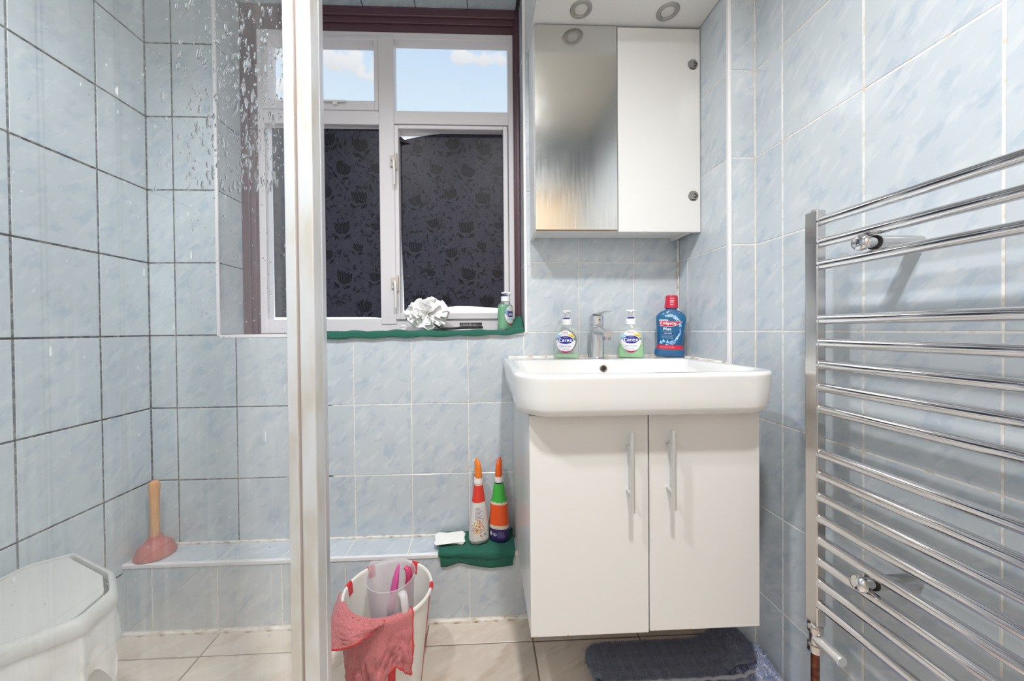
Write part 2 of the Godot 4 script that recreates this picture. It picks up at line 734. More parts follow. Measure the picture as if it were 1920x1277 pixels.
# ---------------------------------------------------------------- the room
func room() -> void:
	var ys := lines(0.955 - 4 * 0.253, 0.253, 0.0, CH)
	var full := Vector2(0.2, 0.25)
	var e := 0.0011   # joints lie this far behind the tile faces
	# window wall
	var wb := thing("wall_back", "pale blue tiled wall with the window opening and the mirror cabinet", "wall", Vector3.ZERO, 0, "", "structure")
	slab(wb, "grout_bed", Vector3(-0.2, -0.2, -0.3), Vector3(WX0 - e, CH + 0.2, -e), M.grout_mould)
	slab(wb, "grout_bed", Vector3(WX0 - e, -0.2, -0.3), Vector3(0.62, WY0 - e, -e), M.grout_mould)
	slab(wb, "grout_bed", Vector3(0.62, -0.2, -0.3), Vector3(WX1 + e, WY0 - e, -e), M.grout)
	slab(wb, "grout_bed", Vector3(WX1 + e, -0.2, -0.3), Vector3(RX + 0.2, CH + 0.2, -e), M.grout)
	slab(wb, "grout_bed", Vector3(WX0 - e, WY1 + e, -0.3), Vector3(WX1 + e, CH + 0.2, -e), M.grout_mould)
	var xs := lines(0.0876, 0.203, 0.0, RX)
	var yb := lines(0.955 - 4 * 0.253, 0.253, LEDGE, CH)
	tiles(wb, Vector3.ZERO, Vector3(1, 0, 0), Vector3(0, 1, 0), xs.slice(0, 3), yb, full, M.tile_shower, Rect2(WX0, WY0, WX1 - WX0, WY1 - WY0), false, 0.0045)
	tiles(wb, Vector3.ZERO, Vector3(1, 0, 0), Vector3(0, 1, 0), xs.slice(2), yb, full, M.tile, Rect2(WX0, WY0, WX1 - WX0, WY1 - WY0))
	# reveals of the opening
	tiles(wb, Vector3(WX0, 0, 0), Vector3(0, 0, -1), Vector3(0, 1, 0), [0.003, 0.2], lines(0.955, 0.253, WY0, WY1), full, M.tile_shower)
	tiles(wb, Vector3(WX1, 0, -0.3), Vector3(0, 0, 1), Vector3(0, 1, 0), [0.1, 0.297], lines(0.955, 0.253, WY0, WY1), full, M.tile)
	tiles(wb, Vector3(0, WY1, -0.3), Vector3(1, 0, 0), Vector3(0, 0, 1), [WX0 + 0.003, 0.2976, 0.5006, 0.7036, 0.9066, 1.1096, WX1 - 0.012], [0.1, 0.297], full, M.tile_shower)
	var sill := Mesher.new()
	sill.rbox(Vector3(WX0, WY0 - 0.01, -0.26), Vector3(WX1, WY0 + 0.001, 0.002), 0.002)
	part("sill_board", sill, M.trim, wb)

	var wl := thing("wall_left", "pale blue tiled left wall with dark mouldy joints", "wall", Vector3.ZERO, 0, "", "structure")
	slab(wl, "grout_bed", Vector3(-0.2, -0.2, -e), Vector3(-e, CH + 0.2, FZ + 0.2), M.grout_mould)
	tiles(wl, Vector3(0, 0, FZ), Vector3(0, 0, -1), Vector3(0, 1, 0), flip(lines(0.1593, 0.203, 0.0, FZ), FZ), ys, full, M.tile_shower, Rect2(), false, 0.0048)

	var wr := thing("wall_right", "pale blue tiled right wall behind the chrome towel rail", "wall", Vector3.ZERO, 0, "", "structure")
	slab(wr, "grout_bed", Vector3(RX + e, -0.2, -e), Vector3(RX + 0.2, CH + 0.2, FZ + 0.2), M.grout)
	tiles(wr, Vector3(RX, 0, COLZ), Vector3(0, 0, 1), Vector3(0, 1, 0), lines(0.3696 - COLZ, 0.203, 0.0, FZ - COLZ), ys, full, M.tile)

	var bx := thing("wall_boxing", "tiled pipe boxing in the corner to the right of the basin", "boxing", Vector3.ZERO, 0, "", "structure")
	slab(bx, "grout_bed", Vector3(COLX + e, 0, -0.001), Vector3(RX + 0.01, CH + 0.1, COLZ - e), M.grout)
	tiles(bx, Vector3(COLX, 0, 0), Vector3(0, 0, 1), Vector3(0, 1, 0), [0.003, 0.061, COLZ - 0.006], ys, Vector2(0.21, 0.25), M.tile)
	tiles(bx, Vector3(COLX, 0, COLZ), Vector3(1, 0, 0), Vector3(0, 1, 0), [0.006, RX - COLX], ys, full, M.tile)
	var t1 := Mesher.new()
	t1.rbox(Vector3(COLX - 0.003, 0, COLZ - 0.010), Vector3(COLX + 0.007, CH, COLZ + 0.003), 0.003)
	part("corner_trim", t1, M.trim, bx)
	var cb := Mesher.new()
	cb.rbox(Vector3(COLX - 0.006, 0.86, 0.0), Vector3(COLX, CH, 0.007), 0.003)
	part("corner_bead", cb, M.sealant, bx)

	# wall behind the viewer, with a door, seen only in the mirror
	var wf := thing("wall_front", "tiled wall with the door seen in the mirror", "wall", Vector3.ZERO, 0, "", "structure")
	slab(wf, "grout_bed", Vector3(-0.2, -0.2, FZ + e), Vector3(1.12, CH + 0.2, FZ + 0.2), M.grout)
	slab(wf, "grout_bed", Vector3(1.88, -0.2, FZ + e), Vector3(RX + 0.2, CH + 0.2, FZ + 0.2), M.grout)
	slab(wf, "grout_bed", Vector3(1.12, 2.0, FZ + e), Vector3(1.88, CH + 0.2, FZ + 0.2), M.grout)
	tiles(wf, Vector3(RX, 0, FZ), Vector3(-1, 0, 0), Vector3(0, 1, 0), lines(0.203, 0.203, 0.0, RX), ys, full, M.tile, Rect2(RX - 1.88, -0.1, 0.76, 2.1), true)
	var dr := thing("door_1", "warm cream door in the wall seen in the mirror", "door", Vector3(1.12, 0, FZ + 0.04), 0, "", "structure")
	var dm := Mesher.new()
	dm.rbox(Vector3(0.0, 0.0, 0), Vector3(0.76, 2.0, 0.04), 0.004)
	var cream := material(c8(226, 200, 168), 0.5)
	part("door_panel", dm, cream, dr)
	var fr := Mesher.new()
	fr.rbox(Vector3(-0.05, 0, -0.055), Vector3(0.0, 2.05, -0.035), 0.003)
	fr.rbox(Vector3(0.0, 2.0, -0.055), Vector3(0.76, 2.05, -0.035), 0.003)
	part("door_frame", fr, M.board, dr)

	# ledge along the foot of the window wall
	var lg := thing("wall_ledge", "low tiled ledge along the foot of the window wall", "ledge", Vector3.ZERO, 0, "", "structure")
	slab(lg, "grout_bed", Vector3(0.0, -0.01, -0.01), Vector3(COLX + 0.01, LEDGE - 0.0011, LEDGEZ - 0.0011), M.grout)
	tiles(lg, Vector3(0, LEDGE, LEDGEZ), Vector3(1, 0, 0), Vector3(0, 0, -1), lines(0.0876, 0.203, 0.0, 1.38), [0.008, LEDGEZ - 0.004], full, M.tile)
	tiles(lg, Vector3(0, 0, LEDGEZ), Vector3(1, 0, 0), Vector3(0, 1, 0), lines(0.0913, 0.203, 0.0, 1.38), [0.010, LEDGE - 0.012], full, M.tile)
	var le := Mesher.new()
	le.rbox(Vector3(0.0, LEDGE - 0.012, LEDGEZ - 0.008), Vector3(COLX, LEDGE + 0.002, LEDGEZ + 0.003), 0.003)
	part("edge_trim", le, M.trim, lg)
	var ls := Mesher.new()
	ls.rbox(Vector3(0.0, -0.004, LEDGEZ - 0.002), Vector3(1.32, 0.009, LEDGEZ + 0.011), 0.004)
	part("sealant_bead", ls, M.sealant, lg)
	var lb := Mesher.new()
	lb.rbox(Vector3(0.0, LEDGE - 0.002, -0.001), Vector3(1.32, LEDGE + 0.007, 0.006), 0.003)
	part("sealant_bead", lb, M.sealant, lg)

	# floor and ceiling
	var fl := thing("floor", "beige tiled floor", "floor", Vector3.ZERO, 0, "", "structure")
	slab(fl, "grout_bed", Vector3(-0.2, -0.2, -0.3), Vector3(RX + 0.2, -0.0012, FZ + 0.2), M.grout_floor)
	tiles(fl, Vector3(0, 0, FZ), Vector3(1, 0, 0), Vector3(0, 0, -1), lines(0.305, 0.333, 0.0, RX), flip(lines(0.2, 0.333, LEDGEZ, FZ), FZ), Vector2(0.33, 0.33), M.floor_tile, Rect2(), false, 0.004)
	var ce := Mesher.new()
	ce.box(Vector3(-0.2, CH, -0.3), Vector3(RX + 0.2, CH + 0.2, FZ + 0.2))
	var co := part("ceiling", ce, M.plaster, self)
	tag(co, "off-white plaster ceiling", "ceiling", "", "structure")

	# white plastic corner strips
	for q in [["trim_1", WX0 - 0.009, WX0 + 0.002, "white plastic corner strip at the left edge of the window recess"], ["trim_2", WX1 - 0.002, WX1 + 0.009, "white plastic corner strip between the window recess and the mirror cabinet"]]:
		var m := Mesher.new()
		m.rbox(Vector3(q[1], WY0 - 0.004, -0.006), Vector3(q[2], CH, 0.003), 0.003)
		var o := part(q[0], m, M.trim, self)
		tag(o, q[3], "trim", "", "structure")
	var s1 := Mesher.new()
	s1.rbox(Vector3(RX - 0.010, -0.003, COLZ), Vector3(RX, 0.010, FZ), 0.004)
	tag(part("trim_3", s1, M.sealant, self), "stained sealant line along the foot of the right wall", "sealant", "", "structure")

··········

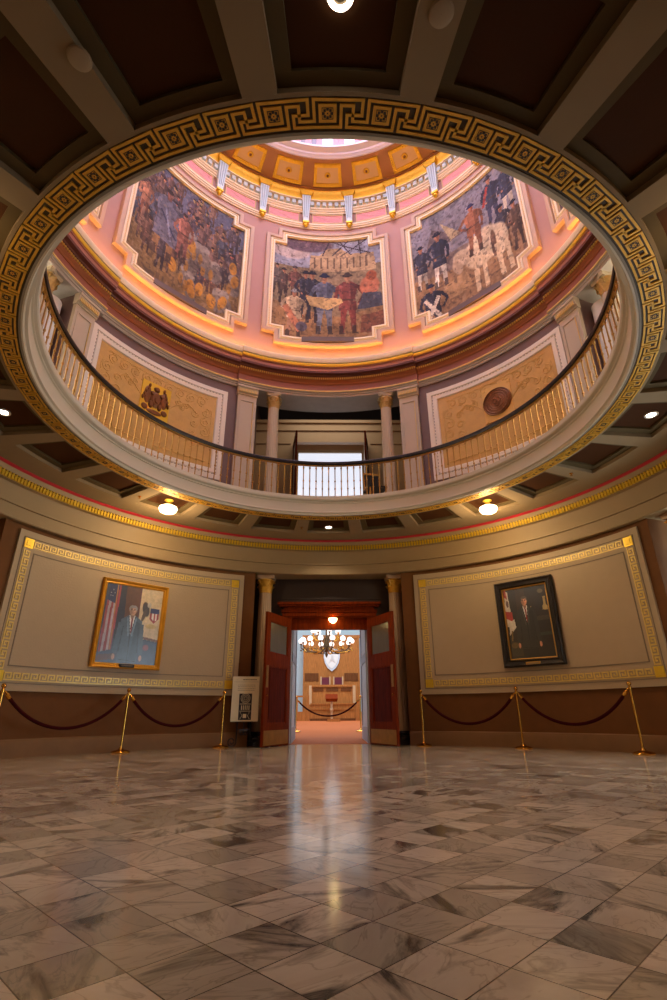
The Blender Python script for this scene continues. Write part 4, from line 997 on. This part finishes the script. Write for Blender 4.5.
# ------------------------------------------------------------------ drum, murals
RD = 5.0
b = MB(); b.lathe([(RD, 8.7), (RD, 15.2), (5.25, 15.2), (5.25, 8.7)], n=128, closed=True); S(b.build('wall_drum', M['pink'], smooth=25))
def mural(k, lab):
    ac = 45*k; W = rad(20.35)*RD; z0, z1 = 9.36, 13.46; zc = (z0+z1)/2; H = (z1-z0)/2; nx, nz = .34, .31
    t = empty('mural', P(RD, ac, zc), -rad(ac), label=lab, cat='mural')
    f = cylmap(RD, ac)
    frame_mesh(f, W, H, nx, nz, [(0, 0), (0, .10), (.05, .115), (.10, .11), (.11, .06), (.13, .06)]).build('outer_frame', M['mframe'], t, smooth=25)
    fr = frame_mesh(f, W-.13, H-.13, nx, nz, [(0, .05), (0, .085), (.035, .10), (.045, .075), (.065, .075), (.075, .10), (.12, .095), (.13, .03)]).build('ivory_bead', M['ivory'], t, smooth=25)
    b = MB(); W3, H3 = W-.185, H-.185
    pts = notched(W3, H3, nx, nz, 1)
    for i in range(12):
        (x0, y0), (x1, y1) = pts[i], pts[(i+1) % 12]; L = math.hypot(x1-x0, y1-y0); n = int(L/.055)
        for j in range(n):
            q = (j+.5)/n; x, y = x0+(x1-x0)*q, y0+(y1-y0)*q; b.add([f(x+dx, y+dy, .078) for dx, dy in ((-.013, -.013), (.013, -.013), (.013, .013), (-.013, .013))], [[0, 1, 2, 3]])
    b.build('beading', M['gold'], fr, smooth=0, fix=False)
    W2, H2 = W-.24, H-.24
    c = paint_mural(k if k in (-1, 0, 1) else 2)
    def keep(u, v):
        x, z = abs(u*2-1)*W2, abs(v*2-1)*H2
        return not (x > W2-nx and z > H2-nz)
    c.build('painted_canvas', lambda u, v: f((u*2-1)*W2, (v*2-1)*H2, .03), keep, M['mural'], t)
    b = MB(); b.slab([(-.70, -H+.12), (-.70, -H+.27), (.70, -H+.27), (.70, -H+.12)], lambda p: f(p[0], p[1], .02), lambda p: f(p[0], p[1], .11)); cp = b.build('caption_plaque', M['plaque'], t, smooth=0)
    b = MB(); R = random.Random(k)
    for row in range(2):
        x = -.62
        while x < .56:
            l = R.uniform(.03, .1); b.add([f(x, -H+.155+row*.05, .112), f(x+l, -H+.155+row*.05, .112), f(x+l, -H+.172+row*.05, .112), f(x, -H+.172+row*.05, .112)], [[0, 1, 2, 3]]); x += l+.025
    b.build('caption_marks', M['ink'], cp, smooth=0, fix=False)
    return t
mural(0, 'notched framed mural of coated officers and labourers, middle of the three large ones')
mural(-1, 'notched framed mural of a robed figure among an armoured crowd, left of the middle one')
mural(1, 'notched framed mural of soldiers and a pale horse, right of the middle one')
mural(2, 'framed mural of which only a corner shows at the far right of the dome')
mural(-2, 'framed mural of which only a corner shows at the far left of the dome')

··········

_GOAL:_
Of all the lines above, how many contain the word "Write"? Answer with only the number.

_SOLUTION BELOW:_
2